:: Given problem ::
Extract the complete listing and output it unchanged.

:: Supplied records

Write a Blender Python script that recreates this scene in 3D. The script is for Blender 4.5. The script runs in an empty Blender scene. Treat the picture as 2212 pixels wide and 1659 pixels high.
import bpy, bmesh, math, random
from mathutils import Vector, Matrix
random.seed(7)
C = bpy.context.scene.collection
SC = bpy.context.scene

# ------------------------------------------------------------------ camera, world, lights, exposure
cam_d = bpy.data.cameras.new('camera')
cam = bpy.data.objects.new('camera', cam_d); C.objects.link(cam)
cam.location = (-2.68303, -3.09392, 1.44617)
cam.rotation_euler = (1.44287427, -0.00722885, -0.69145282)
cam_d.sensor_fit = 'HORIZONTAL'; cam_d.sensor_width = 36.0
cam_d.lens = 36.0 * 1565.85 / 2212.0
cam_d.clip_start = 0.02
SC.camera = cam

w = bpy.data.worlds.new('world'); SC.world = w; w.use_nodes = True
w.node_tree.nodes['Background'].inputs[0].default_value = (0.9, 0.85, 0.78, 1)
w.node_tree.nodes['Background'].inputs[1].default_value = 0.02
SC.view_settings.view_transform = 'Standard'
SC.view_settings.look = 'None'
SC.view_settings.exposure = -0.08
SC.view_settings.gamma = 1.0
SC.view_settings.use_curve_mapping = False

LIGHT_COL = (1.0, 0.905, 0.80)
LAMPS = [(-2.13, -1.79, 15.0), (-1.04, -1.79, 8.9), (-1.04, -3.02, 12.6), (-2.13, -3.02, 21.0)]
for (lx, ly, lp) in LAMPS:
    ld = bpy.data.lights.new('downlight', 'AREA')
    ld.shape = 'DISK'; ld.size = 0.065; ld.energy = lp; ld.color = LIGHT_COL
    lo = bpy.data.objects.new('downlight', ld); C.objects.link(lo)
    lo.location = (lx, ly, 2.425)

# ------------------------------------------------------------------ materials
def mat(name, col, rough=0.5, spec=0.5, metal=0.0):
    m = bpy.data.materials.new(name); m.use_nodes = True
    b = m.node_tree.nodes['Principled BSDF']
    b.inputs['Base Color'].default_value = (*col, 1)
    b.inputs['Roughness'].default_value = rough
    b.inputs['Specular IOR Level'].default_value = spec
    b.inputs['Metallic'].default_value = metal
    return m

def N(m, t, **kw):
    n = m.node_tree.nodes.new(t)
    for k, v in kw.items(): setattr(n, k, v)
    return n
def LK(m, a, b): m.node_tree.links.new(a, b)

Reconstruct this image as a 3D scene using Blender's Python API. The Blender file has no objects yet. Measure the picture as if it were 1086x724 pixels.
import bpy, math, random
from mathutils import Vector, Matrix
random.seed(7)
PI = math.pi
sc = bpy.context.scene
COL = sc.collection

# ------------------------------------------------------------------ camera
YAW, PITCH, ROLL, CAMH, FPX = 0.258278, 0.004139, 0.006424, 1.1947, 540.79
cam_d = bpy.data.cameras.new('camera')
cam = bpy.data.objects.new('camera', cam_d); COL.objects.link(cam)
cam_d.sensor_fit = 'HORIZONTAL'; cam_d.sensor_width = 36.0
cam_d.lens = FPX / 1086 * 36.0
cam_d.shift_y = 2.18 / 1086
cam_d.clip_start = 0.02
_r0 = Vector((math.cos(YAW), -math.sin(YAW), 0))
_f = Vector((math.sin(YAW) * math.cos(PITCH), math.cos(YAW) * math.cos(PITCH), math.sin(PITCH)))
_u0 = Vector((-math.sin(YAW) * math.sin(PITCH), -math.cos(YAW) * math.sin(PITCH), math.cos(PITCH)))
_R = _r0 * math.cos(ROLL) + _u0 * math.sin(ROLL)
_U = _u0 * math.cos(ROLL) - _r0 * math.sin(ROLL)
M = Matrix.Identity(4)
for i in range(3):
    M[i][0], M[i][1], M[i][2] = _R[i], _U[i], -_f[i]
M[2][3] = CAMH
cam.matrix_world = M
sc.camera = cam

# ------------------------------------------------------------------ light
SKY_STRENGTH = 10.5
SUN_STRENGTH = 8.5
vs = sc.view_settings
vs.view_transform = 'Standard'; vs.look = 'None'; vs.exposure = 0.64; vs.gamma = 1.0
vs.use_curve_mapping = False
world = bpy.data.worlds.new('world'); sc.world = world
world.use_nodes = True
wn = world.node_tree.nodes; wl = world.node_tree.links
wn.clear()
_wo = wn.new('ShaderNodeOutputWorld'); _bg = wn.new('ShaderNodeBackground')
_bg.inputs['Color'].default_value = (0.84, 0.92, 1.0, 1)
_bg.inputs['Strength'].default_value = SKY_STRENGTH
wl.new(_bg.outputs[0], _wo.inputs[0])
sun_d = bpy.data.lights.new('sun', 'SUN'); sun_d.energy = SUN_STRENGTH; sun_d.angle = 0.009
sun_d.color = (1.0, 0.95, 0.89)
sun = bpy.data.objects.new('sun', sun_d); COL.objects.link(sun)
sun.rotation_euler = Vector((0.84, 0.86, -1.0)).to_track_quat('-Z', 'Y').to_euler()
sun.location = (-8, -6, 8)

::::

:: Answer to this exercise ::
Write a Blender Python script that recreates this scene in 3D. The script is for Blender 4.5. The script runs in an empty Blender scene. Treat the picture as 2212 pixels wide and 1659 pixels high.
import bpy, bmesh, math, random
from mathutils import Vector, Matrix
random.seed(7)
C = bpy.context.scene.collection
SC = bpy.context.scene

# ------------------------------------------------------------------ camera, world, lights, exposure
cam_d = bpy.data.cameras.new('camera')
cam = bpy.data.objects.new('camera', cam_d); C.objects.link(cam)
cam.location = (-2.68303, -3.09392, 1.44617)
cam.rotation_euler = (1.44287427, -0.00722885, -0.69145282)
cam_d.sensor_fit = 'HORIZONTAL'; cam_d.sensor_width = 36.0
cam_d.lens = 36.0 * 1565.85 / 2212.0
cam_d.clip_start = 0.02
SC.camera = cam

w = bpy.data.worlds.new('world'); SC.world = w; w.use_nodes = True
w.node_tree.nodes['Background'].inputs[0].default_value = (0.9, 0.85, 0.78, 1)
w.node_tree.nodes['Background'].inputs[1].default_value = 0.02
SC.view_settings.view_transform = 'Standard'
SC.view_settings.look = 'None'
SC.view_settings.exposure = -0.08
SC.view_settings.gamma = 1.0
SC.view_settings.use_curve_mapping = False

LIGHT_COL = (1.0, 0.905, 0.80)
LAMPS = [(-2.13, -1.79, 15.0), (-1.04, -1.79, 8.9), (-1.04, -3.02, 12.6), (-2.13, -3.02, 21.0)]
for (lx, ly, lp) in LAMPS:
    ld = bpy.data.lights.new('downlight', 'AREA')
    ld.shape = 'DISK'; ld.size = 0.065; ld.energy = lp; ld.color = LIGHT_COL
    lo = bpy.data.objects.new('downlight', ld); C.objects.link(lo)
    lo.location = (lx, ly, 2.425)

# ------------------------------------------------------------------ materials
def mat(name, col, rough=0.5, spec=0.5, metal=0.0):
    m = bpy.data.materials.new(name); m.use_nodes = True
    b = m.node_tree.nodes['Principled BSDF']
    b.inputs['Base Color'].default_value = (*col, 1)
    b.inputs['Roughness'].default_value = rough
    b.inputs['Specular IOR Level'].default_value = spec
    b.inputs['Metallic'].default_value = metal
    return m

def N(m, t, **kw):
    n = m.node_tree.nodes.new(t)
    for k, v in kw.items(): setattr(n, k, v)
    return n
def LK(m, a, b): m.node_tree.links.new(a, b)

Reconstruct this image as a 3D scene using Blender's Python API. The Blender file has no objects yet. Measure the picture as if it were 1086x724 pixels.
import bpy, math, random
from mathutils import Vector, Matrix
random.seed(7)
PI = math.pi
sc = bpy.context.scene
COL = sc.collection

# ------------------------------------------------------------------ camera
YAW, PITCH, ROLL, CAMH, FPX = 0.258278, 0.004139, 0.006424, 1.1947, 540.79
cam_d = bpy.data.cameras.new('camera')
cam = bpy.data.objects.new('camera', cam_d); COL.objects.link(cam)
cam_d.sensor_fit = 'HORIZONTAL'; cam_d.sensor_width = 36.0
cam_d.lens = FPX / 1086 * 36.0
cam_d.shift_y = 2.18 / 1086
cam_d.clip_start = 0.02
_r0 = Vector((math.cos(YAW), -math.sin(YAW), 0))
_f = Vector((math.sin(YAW) * math.cos(PITCH), math.cos(YAW) * math.cos(PITCH), math.sin(PITCH)))
_u0 = Vector((-math.sin(YAW) * math.sin(PITCH), -math.cos(YAW) * math.sin(PITCH), math.cos(PITCH)))
_R = _r0 * math.cos(ROLL) + _u0 * math.sin(ROLL)
_U = _u0 * math.cos(ROLL) - _r0 * math.sin(ROLL)
M = Matrix.Identity(4)
for i in range(3):
    M[i][0], M[i][1], M[i][2] = _R[i], _U[i], -_f[i]
M[2][3] = CAMH
cam.matrix_world = M
sc.camera = cam

# ------------------------------------------------------------------ light
SKY_STRENGTH = 10.5
SUN_STRENGTH = 8.5
vs = sc.view_settings
vs.view_transform = 'Standard'; vs.look = 'None'; vs.exposure = 0.64; vs.gamma = 1.0
vs.use_curve_mapping = False
world = bpy.data.worlds.new('world'); sc.world = world
world.use_nodes = True
wn = world.node_tree.nodes; wl = world.node_tree.links
wn.clear()
_wo = wn.new('ShaderNodeOutputWorld'); _bg = wn.new('ShaderNodeBackground')
_bg.inputs['Color'].default_value = (0.84, 0.92, 1.0, 1)
_bg.inputs['Strength'].default_value = SKY_STRENGTH
wl.new(_bg.outputs[0], _wo.inputs[0])
sun_d = bpy.data.lights.new('sun', 'SUN'); sun_d.energy = SUN_STRENGTH; sun_d.angle = 0.009
sun_d.color = (1.0, 0.95, 0.89)
sun = bpy.data.objects.new('sun', sun_d); COL.objects.link(sun)
sun.rotation_euler = Vector((0.84, 0.86, -1.0)).to_track_quat('-Z', 'Y').to_euler()
sun.location = (-8, -6, 8)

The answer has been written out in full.